The ideal API is not RESTful, gRPC, or GraphQL
As the title says, I believe the ideal API is not RESTful, gRPC, or GraphQL; those are just implementation details. Forget the beauty of high-performance binary serialization and Roy Fielding’s dissertation for now - let’s move up a level and talk about what it means to really deliver a useful API.
Unsure of what an API is? Check out What is an API? for a brief introduction.
At the end of the day, an API is a kind of product. So let’s apply Clayton Christensen’s Jobs-to-be-Done theory: People “hire” products to perform particular “jobs”. For example, people don’t necessarily care about buying a power drill. They want to buy the hole it creates. If you can get them the hole directly, who cares about the drill?
In an example from the tech world, Uber started as a way to hail gig-worker-driven taxis by smartphone app. But that’s not the core problem they’re solving. Uber has learned this, and the Jobs To Be Done are clear from their current offerings.
Just trying to call a car right now? The standard Uber ride will do.
Want to lock down your ride to the airport tomorrow? Now you can reserve future rides.
Want to get somewhere but not picky on how? Uber will rent you a car or a bike, and recommend transit routes as well.
If you’re in NYC and it’s urgent, you can even take a helicopter.
And on the flip-side, many Uber drivers are just looking to make money from their time and car; they’re totally happy to deliver food (Uber Eats) or packages (Uber Package) instead of humans.
With the JTBD framing in mind, the ideal API for any situation is a clearly a one-liner:
do_what_I_want()
Why should it be anything more?
If the job is flying, why should your customer need to do anything beyond “import antigravity”? The product should Do What I Want (DWIW).

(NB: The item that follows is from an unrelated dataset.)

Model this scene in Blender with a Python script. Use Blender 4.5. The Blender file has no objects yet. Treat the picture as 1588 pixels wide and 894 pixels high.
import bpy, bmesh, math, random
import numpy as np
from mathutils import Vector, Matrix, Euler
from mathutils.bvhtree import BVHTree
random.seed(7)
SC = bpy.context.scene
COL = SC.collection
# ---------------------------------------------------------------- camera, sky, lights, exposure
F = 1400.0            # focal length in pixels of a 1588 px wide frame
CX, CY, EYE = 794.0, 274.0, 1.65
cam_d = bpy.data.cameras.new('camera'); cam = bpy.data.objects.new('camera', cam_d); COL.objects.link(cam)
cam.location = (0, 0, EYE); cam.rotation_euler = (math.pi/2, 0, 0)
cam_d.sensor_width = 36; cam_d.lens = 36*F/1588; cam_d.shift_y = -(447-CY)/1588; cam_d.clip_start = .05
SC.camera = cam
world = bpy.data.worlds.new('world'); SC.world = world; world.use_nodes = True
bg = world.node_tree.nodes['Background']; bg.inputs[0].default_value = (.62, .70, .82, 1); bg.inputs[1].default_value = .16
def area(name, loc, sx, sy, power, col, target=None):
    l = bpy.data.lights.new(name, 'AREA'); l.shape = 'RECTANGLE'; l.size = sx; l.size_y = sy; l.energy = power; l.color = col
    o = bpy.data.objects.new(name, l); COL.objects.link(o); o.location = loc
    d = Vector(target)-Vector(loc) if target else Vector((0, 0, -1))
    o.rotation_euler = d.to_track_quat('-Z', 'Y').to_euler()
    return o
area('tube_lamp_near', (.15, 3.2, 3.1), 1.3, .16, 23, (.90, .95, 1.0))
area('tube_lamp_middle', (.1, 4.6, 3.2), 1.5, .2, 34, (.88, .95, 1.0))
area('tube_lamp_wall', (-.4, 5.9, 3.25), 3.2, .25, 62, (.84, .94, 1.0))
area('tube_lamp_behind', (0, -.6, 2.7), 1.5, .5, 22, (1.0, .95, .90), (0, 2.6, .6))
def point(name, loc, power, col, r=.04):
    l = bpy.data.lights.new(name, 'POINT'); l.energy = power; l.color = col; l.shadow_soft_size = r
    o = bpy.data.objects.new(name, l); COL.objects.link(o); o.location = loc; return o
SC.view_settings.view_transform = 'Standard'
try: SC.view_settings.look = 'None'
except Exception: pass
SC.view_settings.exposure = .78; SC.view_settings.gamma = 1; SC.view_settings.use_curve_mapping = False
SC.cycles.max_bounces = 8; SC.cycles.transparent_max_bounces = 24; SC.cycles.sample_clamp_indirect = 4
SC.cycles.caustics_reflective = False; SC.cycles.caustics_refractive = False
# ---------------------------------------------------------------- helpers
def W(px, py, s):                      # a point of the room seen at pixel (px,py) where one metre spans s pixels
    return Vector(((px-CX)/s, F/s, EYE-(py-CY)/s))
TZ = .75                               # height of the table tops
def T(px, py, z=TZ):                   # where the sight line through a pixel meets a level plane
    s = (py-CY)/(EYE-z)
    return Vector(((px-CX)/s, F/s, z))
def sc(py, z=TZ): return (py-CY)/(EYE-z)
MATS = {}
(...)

I used to work at Twilio, which is best known for its API for sending text messages (SMS). But their business customers were not just trying to send text messages. The communication and channel are the means to an end. They were trying to reach their own customers through any channel (voice calls, email, WhatsApp, and more). They were trying to add 2FA and prevent fake accounts from being created. They ultimately wanted to drive engagement for their customers, meet their customer service requests, and market to them. And along the way, the APIs tightened up to address more specific jobs.
The DWIW API is ideal. The main challenge is figuring out how to precisely specify exactly what your customer wants, and let them supply it. For example, consider text messages (SMS) - at a minimum, you need a recipient and a message body. For practical SMS-ing reasons, it’s also required to have a sender “from” number. That leads us to this beautiful minimal API for the Python SDK:
client.messages.create({ from: "+15557122661", body: "Ahoy, world!", to: "+15558675310", })
That one-liner is the porcelain - you can have as much plumbing underneath it as you want (this particular SDK uses a REST-style JSON-over-HTTP API under the hood), but ultimately you want your users to interact with the porcelain.